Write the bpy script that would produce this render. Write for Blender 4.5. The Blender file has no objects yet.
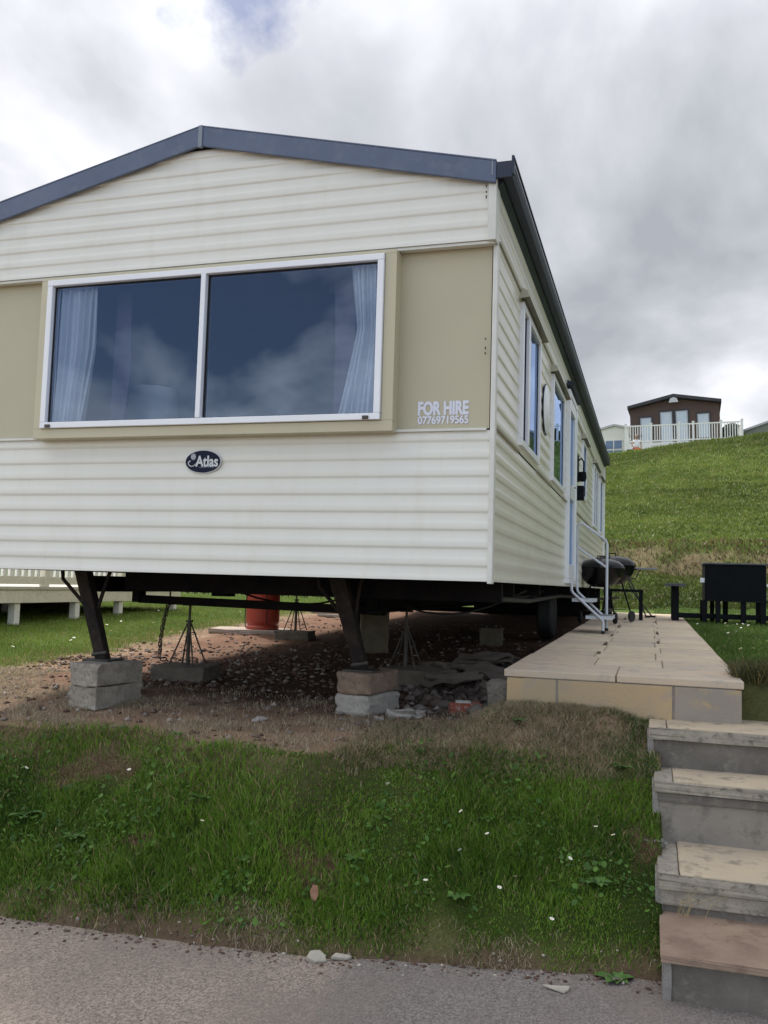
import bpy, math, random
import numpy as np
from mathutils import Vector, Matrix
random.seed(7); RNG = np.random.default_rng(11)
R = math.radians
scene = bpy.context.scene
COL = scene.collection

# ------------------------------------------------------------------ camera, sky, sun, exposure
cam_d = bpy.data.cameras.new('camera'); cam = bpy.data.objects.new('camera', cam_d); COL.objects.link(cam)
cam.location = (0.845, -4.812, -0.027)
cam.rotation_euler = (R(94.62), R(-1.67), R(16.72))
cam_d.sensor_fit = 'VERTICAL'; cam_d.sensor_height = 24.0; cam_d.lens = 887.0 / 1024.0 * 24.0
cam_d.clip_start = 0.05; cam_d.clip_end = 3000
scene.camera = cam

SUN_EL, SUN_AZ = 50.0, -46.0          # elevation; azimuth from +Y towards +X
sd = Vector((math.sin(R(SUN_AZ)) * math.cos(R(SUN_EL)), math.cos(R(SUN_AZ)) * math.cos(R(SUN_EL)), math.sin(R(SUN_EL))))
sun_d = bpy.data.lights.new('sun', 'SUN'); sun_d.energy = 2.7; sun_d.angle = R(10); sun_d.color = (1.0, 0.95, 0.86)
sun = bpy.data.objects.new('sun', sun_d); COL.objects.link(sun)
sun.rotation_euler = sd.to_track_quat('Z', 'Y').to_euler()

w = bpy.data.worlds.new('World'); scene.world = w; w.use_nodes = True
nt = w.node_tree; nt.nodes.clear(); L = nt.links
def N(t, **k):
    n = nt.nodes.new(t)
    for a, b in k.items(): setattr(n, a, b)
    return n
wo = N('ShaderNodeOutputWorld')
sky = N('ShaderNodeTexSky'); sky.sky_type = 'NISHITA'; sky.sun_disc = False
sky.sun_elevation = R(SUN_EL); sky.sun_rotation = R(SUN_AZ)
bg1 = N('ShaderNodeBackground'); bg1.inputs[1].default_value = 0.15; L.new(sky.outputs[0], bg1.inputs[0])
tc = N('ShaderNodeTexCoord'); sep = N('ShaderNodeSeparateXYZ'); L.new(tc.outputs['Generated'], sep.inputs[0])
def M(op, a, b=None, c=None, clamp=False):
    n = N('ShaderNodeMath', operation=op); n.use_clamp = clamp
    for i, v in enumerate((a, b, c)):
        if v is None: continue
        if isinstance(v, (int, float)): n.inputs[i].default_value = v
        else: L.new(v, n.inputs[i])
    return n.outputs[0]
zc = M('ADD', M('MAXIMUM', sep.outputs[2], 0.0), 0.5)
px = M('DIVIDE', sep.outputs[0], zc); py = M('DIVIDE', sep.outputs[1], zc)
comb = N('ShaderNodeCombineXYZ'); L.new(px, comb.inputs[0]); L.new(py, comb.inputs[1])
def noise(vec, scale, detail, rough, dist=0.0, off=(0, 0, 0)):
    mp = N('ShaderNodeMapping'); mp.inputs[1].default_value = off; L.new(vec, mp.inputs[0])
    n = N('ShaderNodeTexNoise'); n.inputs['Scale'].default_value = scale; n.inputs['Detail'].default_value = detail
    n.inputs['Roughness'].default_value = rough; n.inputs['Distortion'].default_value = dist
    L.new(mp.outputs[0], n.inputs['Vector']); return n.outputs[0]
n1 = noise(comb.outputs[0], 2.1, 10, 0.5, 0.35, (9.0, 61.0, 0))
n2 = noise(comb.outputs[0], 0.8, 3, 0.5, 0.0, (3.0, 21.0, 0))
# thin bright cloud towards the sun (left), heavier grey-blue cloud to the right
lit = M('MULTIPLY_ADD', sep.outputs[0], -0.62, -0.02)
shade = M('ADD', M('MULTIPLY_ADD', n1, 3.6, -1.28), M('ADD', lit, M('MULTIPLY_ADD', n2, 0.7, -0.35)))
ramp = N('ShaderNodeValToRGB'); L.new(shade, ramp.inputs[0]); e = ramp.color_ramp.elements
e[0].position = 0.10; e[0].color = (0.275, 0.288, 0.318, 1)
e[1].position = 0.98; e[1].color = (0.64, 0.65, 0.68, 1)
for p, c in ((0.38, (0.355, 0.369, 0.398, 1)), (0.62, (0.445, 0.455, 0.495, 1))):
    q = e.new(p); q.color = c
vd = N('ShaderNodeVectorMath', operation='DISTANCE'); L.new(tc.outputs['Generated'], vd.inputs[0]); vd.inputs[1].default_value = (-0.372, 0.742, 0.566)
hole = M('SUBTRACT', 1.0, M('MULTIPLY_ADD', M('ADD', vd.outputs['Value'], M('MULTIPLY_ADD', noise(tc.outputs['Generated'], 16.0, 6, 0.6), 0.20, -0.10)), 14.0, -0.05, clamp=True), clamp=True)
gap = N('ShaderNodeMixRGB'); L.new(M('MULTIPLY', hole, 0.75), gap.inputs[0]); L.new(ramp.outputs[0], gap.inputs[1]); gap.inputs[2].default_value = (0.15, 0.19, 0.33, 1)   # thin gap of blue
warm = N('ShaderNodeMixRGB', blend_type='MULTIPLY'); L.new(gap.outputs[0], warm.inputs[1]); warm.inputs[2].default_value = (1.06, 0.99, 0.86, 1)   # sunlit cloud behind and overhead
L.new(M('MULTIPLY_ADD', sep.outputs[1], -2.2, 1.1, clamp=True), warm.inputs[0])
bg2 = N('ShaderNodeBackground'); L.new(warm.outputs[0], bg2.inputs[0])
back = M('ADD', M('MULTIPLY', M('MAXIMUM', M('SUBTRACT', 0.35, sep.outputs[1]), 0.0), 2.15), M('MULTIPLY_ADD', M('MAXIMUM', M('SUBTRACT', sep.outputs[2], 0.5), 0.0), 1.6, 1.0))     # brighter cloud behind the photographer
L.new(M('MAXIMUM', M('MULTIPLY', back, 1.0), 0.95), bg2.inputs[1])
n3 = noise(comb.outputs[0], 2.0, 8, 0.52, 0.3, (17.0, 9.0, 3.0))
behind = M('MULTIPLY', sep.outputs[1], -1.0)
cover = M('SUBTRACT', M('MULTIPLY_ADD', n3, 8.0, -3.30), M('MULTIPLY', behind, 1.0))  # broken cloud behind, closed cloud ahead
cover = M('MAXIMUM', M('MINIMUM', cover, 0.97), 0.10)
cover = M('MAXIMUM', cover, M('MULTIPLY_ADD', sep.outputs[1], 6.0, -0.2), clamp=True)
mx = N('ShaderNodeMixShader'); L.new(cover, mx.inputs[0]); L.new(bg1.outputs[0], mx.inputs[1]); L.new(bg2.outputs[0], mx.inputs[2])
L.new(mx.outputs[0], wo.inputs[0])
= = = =
Work to do:
Transcribe exactly, with no pictures, the lines running from the first line of the material through the line holding "COL = scene.collection".

Full response:
Write the bpy script that would produce this render. Write for Blender 4.5. The Blender file has no objects yet.
import bpy, math, random
import numpy as np
from mathutils import Vector, Matrix
random.seed(7); RNG = np.random.default_rng(11)
R = math.radians
scene = bpy.context.scene
COL = scene.collection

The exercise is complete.